REQUEST: Of the records that follow, copy only the lines from the line containing "cc = N.mix(.7, colr, N.mix(1.0, colr, g, 'MULTIPLY'))" to the line containing "link('stream_bed', me, N.m, kind='structure', label='sandy", both included, exactly as written.

PROVIDED RECORDS:

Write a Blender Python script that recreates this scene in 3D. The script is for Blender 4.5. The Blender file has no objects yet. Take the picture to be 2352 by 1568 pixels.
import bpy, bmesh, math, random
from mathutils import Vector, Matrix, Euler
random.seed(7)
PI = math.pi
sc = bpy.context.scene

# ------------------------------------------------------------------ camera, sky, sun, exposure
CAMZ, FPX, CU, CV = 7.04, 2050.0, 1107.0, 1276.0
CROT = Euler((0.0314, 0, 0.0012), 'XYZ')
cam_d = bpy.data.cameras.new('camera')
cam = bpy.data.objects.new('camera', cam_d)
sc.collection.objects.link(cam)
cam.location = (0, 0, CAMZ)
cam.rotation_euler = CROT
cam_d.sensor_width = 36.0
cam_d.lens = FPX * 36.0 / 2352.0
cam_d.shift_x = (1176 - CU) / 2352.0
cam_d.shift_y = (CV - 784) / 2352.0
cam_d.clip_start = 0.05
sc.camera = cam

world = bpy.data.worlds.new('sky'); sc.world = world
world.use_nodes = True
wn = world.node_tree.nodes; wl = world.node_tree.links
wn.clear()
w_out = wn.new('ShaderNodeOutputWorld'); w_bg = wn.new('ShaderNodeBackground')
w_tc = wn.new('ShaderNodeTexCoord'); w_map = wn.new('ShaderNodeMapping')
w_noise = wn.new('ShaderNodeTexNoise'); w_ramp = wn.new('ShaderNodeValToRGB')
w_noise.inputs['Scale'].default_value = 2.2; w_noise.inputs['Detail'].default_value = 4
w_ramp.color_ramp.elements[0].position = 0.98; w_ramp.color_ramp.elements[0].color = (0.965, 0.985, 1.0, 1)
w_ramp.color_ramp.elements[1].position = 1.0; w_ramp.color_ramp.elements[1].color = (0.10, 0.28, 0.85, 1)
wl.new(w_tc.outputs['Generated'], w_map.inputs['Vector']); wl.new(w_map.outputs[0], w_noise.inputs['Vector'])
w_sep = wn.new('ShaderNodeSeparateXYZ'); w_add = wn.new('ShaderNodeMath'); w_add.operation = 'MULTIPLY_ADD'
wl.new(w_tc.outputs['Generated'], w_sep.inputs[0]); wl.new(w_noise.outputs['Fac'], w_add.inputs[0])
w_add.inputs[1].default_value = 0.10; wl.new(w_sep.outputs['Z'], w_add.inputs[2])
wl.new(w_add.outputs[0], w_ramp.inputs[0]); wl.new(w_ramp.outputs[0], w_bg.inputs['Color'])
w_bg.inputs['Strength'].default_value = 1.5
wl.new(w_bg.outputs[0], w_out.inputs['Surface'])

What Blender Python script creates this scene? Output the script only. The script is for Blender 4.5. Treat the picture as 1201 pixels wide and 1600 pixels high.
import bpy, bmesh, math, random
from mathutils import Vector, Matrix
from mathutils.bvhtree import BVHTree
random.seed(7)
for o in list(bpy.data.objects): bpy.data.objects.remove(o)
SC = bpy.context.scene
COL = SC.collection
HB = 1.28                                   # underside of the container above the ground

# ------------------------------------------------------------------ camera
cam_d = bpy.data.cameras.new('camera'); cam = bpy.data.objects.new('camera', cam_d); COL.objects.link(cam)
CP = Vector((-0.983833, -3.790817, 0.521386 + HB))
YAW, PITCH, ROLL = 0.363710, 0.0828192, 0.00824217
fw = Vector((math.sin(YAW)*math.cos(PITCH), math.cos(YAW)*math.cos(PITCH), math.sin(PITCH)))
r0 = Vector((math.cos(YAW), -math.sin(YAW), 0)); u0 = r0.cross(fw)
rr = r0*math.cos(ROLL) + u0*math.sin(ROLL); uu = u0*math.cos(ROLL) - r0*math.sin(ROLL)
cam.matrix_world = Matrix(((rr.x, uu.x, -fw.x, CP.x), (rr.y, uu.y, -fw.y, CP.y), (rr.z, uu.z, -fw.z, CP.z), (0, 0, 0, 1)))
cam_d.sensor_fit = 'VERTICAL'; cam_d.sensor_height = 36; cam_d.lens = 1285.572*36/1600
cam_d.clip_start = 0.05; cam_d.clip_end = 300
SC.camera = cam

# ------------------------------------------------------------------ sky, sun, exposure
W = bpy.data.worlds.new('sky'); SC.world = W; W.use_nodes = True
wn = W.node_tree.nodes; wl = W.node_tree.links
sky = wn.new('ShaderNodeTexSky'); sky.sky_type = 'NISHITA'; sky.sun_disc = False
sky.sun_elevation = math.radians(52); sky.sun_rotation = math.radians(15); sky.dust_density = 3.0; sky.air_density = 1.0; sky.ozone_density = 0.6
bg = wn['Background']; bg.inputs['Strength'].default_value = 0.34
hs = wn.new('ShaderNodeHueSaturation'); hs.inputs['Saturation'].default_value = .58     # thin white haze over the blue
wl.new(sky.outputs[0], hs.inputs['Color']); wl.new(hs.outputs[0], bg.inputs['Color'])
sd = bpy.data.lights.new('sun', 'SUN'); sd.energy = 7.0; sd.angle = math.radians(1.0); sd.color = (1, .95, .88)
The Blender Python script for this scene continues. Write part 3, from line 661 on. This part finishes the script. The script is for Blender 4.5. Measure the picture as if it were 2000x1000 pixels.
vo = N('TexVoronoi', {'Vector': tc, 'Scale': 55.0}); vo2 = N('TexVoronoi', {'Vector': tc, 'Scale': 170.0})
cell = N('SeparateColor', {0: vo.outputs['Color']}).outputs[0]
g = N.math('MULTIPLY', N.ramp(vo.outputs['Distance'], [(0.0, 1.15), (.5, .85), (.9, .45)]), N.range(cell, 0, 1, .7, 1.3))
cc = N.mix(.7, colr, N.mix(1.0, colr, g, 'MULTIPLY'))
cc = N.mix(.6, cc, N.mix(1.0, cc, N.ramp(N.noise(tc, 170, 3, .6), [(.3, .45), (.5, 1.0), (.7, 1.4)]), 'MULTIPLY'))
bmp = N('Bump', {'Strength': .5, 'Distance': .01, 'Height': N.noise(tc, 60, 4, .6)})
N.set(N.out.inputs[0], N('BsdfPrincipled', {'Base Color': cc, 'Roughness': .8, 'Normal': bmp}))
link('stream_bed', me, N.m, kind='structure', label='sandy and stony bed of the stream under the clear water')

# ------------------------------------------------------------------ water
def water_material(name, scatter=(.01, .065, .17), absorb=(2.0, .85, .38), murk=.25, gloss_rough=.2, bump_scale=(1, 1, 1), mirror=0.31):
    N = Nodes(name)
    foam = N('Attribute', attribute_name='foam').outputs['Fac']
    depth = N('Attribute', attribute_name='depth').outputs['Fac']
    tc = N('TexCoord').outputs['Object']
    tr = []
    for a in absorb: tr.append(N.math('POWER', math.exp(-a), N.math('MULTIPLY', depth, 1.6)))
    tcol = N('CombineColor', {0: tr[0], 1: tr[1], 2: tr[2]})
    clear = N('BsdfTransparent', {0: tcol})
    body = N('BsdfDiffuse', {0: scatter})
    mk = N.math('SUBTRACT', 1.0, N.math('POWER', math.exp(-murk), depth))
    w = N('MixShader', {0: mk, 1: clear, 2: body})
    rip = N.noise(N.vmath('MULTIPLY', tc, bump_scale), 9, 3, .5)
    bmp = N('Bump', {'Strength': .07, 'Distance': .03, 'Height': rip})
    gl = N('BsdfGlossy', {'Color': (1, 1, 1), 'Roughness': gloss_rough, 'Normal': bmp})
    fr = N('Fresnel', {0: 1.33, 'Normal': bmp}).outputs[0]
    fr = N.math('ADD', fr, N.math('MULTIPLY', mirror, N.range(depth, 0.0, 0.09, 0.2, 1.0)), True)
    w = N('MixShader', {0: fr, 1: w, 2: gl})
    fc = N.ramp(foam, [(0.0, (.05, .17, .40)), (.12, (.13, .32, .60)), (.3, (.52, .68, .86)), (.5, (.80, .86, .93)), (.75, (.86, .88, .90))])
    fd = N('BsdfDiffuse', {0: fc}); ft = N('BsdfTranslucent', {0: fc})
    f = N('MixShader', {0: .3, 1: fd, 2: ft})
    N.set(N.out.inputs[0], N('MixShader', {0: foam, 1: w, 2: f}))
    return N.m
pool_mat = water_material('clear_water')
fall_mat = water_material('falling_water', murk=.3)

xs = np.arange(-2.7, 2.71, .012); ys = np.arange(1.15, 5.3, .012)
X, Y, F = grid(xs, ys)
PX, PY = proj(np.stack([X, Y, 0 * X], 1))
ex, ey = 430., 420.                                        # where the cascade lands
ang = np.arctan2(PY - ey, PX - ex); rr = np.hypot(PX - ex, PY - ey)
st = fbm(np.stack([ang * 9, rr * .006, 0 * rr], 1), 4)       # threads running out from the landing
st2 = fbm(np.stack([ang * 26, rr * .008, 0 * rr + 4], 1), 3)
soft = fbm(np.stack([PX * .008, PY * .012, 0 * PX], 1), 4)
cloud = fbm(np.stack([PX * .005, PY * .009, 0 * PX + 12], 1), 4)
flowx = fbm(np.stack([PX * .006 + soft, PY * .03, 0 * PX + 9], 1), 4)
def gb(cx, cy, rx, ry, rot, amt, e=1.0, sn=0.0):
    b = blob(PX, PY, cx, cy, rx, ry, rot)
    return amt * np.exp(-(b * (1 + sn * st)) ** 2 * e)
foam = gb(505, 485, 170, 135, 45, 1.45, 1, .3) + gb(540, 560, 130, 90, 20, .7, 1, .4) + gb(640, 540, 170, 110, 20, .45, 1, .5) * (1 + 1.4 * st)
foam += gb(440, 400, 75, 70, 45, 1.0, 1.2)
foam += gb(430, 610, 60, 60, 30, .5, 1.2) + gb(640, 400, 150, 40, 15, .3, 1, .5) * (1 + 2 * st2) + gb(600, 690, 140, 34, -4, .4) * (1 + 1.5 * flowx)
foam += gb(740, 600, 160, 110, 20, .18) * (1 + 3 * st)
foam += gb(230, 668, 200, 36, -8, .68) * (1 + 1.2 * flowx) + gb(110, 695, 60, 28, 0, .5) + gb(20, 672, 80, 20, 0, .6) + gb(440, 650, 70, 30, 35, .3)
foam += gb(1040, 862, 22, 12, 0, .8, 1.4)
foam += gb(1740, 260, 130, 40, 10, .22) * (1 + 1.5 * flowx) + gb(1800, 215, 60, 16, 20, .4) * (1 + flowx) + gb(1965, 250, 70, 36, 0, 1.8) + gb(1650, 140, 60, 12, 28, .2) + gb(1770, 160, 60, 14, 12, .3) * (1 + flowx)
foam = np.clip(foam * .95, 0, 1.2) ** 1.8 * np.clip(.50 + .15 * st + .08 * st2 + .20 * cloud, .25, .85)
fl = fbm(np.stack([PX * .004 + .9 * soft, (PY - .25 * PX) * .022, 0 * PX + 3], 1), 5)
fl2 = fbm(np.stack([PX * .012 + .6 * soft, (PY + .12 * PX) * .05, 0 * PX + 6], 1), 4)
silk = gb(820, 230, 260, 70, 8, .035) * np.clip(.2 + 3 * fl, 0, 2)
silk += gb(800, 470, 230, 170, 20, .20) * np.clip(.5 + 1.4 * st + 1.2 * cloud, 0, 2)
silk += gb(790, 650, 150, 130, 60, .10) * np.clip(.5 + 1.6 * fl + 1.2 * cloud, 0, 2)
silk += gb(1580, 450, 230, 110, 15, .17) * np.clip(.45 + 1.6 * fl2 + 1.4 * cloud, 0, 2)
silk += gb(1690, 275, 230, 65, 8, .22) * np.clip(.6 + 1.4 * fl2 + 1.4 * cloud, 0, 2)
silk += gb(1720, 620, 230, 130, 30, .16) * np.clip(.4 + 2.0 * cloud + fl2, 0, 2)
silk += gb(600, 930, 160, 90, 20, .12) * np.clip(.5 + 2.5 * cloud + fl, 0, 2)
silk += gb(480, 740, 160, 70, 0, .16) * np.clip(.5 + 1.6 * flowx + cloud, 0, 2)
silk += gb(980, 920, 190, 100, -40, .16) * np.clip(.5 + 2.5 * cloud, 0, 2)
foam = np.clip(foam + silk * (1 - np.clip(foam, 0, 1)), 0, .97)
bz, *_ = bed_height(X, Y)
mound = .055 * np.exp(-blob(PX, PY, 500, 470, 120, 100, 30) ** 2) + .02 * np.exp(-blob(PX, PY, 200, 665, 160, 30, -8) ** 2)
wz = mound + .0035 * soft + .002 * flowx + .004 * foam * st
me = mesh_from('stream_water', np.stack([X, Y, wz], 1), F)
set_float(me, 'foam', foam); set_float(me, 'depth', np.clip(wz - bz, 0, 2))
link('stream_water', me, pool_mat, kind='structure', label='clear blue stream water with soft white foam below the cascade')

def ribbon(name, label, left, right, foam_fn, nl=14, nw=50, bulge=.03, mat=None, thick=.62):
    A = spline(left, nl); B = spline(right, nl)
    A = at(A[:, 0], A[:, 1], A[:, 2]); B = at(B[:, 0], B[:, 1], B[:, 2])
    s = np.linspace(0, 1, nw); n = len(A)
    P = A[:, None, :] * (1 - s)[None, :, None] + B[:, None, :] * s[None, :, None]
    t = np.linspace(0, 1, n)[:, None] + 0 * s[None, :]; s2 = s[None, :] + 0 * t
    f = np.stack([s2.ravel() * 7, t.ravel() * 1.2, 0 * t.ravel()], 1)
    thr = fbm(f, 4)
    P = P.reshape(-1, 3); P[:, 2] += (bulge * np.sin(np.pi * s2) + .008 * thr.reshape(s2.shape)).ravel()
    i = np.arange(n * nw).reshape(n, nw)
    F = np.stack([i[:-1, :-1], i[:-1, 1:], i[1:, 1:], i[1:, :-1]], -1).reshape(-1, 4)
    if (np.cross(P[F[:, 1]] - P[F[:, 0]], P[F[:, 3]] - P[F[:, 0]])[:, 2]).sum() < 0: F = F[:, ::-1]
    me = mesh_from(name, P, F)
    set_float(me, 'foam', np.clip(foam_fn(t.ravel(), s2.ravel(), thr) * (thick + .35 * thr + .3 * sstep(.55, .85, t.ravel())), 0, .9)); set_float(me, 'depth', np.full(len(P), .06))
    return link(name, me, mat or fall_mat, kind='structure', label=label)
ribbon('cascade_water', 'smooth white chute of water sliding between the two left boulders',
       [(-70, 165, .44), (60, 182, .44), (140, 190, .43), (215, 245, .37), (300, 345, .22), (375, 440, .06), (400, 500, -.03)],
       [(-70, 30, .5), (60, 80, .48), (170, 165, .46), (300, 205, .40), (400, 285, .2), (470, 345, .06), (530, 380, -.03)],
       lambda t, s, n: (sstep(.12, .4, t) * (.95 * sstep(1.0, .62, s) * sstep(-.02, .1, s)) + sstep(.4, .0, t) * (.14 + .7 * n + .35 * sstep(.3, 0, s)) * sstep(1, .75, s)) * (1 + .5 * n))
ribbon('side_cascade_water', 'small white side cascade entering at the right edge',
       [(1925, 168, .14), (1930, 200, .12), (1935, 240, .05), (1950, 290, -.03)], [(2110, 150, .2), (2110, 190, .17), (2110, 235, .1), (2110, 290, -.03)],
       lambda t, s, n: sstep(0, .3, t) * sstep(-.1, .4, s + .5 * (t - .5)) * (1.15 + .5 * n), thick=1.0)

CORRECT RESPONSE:
cc = N.mix(.7, colr, N.mix(1.0, colr, g, 'MULTIPLY'))
cc = N.mix(.6, cc, N.mix(1.0, cc, N.ramp(N.noise(tc, 170, 3, .6), [(.3, .45), (.5, 1.0), (.7, 1.4)]), 'MULTIPLY'))
bmp = N('Bump', {'Strength': .5, 'Distance': .01, 'Height': N.noise(tc, 60, 4, .6)})
N.set(N.out.inputs[0], N('BsdfPrincipled', {'Base Color': cc, 'Roughness': .8, 'Normal': bmp}))
link('stream_bed', me, N.m, kind='structure', label='sandy and stony bed of the stream under the clear water')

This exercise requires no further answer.